14 March 2012

Poems for Lent (19): ‘Confession’ (‘O What a cunning guest’), by George Herbert

“George Herbert 1593-1633) at Bemerton” (William Dyce, 1860) … “Wherefore my faults and sins, / Lord, I acknowledge; take thy plagues away”

Patrick Comerford

During my visit to Edinburgh yesterday [Tuesday, 13 February 2012], I was reminded of the well-known maxim, “Confession is good for the soul,” which is an old Scottish proverb. But I was told that a word is missing. The proverb actually says: “Open confession is good for the soul.”

The Apostle Paul says: “If you confess with your lips that Jesus is Lord and believe in your heart that God raised him from the dead, you will be saved” (Romans 10: 9).

In many parts of the Church of Ireland, there is a reluctance to accept Confession as an ancient practice of the Church, with Biblical and Patristic approval. Yet there is a well-known Anglican aphorism that says about Confession: “All may; none must; some should.”

For Anglicans, confession and absolution are usually a component part of corporate worship, both at Morning Prayer and Evening Prayer, and in particular at the Eucharist.

In the The Book of Common Prayer, the ‘Order for the Visitation of the Sick’ includes the following direction: “Here shall the sick person be moved to make a special Confession of his sins, if he feel his conscience troubled with any weighty matter. After which Confession, the Priest shall absolve him (if he humbly and heartily desire it).”

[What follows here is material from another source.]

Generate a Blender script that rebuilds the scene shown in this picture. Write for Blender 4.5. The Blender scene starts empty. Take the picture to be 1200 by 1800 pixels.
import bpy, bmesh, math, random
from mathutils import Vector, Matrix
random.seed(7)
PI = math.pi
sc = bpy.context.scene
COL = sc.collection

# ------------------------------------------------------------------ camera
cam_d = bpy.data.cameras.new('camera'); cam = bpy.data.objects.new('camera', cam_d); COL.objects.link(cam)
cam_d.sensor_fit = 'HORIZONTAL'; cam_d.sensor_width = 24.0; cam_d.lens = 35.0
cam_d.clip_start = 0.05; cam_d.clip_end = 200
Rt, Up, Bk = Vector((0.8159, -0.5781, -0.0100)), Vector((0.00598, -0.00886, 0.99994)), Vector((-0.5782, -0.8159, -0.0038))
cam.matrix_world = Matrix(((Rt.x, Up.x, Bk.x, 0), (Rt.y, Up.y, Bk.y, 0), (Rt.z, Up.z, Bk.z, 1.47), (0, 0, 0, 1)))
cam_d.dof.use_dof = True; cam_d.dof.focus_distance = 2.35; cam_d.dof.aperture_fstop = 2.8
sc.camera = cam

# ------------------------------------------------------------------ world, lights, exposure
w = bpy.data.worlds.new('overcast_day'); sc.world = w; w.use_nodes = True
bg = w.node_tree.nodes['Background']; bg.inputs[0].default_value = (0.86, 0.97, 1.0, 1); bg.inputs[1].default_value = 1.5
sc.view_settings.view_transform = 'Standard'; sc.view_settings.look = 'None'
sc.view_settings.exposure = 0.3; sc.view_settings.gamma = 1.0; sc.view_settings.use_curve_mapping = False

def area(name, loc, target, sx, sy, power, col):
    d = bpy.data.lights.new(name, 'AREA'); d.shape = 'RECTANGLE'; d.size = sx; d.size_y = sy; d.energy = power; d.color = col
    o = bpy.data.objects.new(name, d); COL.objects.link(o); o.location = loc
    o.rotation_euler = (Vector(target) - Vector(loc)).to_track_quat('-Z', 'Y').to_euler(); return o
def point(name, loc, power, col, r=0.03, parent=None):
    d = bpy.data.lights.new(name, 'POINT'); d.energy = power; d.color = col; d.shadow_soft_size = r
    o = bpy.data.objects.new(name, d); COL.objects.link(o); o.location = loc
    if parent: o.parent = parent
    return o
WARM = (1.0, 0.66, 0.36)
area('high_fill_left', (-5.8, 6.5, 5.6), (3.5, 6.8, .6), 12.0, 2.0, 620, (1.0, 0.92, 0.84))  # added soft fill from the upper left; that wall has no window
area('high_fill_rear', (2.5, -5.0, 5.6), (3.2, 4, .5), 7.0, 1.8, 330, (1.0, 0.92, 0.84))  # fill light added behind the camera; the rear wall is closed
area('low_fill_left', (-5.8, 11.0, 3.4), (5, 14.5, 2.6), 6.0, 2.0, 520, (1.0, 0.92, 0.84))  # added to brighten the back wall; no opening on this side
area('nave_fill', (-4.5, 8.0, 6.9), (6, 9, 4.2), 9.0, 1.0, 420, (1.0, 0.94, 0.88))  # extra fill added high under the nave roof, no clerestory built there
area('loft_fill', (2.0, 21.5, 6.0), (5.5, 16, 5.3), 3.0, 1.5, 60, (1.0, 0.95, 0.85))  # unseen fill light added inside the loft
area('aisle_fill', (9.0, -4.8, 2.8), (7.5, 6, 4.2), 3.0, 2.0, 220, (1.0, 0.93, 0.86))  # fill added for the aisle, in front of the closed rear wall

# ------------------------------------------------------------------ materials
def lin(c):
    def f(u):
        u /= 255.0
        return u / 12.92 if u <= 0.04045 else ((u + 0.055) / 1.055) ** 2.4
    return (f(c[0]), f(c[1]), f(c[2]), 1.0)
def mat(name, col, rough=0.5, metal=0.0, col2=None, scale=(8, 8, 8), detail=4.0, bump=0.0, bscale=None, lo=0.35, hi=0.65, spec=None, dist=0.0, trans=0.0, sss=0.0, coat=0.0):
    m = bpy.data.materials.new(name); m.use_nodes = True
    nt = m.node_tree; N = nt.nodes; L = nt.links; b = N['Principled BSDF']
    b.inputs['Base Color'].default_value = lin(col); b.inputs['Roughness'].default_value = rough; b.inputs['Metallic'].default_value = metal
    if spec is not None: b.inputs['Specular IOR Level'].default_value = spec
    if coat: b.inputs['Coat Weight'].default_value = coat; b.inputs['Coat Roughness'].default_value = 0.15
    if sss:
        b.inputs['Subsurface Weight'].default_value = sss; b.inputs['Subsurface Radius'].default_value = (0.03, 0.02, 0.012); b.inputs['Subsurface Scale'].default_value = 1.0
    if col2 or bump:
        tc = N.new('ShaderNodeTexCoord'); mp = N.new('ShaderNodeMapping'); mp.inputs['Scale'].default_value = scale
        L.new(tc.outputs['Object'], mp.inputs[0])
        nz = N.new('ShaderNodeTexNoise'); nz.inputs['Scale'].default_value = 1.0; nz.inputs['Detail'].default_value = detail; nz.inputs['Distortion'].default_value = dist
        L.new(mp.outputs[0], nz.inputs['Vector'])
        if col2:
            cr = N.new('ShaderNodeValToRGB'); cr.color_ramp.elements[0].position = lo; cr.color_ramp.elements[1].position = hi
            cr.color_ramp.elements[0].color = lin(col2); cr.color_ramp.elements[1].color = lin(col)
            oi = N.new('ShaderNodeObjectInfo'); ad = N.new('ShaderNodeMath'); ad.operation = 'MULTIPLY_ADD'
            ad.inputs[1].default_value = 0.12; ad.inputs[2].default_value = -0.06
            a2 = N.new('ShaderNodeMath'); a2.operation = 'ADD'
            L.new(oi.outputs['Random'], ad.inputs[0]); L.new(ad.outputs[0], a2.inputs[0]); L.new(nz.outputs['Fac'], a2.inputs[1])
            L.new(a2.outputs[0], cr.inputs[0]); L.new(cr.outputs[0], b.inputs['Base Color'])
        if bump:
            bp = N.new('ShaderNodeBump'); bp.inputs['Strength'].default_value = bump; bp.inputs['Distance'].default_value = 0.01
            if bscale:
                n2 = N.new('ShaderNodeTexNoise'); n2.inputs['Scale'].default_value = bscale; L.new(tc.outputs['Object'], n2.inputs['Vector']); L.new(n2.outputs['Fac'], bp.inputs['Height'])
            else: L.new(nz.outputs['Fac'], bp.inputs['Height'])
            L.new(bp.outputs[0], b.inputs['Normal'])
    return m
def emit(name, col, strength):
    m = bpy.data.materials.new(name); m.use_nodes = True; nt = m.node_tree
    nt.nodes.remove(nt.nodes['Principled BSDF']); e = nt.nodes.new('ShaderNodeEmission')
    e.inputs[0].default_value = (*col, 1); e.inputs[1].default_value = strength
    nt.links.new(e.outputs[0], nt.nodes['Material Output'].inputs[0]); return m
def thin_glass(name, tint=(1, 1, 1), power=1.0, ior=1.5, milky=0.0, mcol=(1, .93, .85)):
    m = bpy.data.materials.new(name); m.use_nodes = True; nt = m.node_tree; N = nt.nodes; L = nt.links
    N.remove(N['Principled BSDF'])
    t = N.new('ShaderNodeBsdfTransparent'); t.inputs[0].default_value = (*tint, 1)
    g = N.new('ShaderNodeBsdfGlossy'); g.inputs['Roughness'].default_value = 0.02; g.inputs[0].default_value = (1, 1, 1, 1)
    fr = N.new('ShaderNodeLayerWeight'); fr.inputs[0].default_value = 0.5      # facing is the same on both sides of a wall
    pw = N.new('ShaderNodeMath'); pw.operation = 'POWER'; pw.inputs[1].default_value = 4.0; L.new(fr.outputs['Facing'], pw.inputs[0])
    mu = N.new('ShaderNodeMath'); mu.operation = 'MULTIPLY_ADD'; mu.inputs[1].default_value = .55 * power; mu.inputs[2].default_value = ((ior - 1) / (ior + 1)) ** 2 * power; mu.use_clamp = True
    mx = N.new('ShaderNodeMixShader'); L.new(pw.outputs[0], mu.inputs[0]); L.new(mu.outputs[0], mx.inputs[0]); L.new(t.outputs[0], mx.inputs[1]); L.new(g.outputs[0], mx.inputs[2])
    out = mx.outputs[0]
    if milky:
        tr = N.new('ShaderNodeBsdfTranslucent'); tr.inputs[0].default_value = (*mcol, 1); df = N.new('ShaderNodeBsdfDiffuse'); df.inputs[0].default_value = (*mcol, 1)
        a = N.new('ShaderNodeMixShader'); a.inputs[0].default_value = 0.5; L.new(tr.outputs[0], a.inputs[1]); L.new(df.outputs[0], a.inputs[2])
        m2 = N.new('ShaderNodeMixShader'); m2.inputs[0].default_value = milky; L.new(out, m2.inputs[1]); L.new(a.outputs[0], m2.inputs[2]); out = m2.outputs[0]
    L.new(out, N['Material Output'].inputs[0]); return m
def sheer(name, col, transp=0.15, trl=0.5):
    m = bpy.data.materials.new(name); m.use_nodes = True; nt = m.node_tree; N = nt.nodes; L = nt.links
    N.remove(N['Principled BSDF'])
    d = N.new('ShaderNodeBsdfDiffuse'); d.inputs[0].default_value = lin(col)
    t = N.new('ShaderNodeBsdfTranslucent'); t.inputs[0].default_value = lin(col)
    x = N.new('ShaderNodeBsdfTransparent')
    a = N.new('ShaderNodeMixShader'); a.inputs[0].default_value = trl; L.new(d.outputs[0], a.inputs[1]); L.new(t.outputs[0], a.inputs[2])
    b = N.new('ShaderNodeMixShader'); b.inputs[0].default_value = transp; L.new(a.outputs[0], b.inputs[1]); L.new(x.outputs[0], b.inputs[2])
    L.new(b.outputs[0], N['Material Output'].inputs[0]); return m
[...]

The 1979 Book of Common Prayer for the Episcopal Church in the US provides two forms for Confession in the section ‘The Reconciliation of a Penitent.’ Private confession was also envisaged in 1603 in Canon 113 in the canon law of the Church of England, which contains the following, intended to safeguard the Seal of the Confessional:

“If any man confess his secret and hidden sins to the minister, for the unburdening of his conscience, and to receive spiritual consolation and ease of mind from him; we ... do straitly charge and admonish him, that he does not at any time reveal and make known to any person whatsoever any crime or offence so committed to his trust and secrecy.”

This morning, in my choice of a Poem for Lent, I return once again to the poems of George Herbert, in his collection, The Temple, and look at his poem, ‘Confession’ (‘O What a cunning guest’). If Confession is good for the soul, it is also good for Lent, and George Herbert found it was good for the priest too. In The Country Parson, he wrote

“The Parson in his house observes fasting dayes; and particularly, as Sunday is his day of joy, so Friday his day of Humiliation, which he celebrates only with abstinence of diet, but also of company, recreation, and all outward contentments; and besides, with confession of sins, and all acts of Mortification.” (George Herbert, The Country Parson, Chapter 10, ‘The Parson in his House).

Confession (O What a cunning guest), by George Herbert

O what a cunning guest
Is this same grief! within my heart I made
Closets; and in them many a chest;
And, like a master in my trade,
In those chests, boxes; in each box, a till:
Yet grief knows all, and enters when he will.

No screw, no piercer can
Into a piece of timber work and wind,
As God’s afflictions into man,
When he a torture hath designed.
They are too subtle for the subtlest hearts;
And fall, like rheums, upon the tend’rest parts.

We are the earth; and they,
Like moles within us, heave, and cast about:
And till they foot and clutch their prey,
They never cool, much less give out.
No smith can make such locks but they have keys:
Closets are halls to them; and hearts, high-ways.

Only an open breast
Doth shut them out, so that they cannot enter;
Or, if they enter, cannot rest,
But quickly seek some new adventure.
Smooth open hearts no fast’ning have; but fiction
Doth give a hold and handle to affliction.

Wherefore my faults and sins,
Lord, I acknowledge; take thy plagues away:
For since confession pardon wins,
I challenge here the brightest day,
The clearest diamond: let them do their best,
They shall be thick and cloudy to my breast.

Canon Patrick Comerford is Lecturer in Anglicanism and Liturgy, the Church of Ireland Theological Institute, and a canon of Christ Church Cathedral, Dublin.